Data block:
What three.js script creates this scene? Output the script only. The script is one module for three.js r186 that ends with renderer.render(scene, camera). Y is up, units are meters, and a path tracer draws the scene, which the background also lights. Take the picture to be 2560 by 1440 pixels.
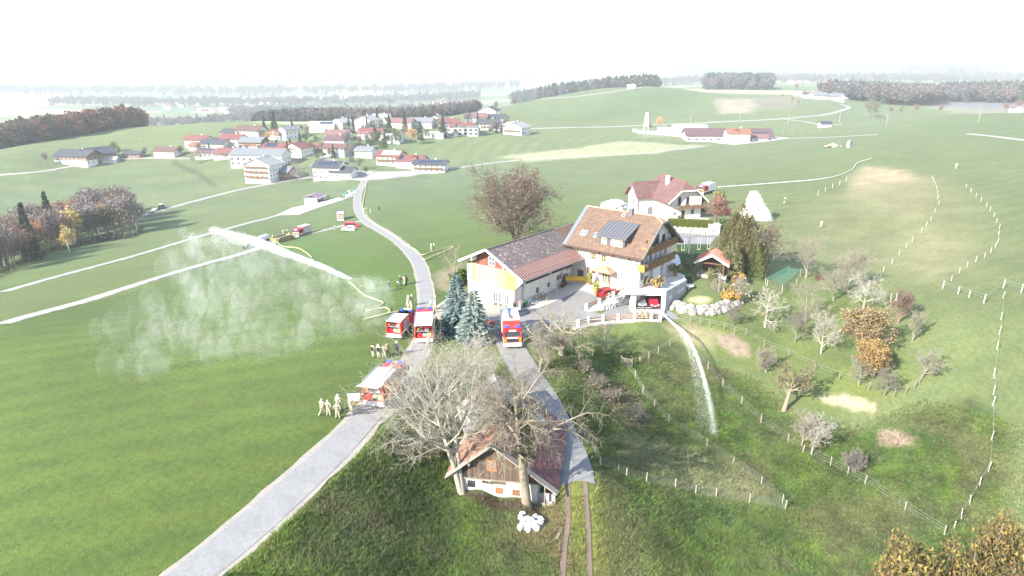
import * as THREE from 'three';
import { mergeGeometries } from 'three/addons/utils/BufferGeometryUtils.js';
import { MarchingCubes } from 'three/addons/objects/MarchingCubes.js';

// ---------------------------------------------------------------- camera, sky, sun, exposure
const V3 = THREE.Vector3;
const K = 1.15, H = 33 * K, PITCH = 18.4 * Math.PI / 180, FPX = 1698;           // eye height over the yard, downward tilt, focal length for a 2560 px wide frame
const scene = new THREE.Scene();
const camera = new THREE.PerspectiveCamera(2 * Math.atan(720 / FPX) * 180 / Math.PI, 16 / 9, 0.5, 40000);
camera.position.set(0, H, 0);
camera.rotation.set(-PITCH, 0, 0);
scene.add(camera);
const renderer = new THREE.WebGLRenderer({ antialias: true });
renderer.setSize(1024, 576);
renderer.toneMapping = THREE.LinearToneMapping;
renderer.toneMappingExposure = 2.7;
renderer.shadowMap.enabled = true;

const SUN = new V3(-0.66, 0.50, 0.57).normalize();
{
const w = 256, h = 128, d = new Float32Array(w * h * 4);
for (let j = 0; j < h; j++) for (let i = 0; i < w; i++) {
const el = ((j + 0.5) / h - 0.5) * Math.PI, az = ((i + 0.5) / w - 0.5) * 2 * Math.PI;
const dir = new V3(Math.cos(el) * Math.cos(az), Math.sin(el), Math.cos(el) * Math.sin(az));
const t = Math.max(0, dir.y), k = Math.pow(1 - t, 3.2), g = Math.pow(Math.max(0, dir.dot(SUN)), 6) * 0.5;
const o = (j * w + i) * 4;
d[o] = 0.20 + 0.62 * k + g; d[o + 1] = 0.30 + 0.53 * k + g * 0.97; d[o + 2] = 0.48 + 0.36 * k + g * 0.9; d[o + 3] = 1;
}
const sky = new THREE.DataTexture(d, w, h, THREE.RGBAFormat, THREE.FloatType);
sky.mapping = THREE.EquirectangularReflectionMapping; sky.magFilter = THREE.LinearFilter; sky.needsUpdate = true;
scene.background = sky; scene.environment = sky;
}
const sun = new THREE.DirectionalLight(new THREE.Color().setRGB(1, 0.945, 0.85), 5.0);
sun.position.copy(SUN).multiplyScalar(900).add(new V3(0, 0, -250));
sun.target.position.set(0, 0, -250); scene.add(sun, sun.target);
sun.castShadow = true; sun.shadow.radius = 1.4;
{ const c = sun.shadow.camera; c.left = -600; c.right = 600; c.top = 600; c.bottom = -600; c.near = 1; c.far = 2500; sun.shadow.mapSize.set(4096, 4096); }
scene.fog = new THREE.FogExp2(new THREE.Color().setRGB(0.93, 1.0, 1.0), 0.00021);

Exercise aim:
Restate the material word for word from its first line through the line containing "renderer.shadowMap.enabled = true;", both included; the pictures do not belong in it.

Reply to the exercise:
What three.js script creates this scene? Output the script only. The script is one module for three.js r186 that ends with renderer.render(scene, camera). Y is up, units are meters, and a path tracer draws the scene, which the background also lights. Take the picture to be 2560 by 1440 pixels.
import * as THREE from 'three';
import { mergeGeometries } from 'three/addons/utils/BufferGeometryUtils.js';
import { MarchingCubes } from 'three/addons/objects/MarchingCubes.js';

// ---------------------------------------------------------------- camera, sky, sun, exposure
const V3 = THREE.Vector3;
const K = 1.15, H = 33 * K, PITCH = 18.4 * Math.PI / 180, FPX = 1698;           // eye height over the yard, downward tilt, focal length for a 2560 px wide frame
const scene = new THREE.Scene();
const camera = new THREE.PerspectiveCamera(2 * Math.atan(720 / FPX) * 180 / Math.PI, 16 / 9, 0.5, 40000);
camera.position.set(0, H, 0);
camera.rotation.set(-PITCH, 0, 0);
scene.add(camera);
const renderer = new THREE.WebGLRenderer({ antialias: true });
renderer.setSize(1024, 576);
renderer.toneMapping = THREE.LinearToneMapping;
renderer.toneMappingExposure = 2.7;
renderer.shadowMap.enabled = true;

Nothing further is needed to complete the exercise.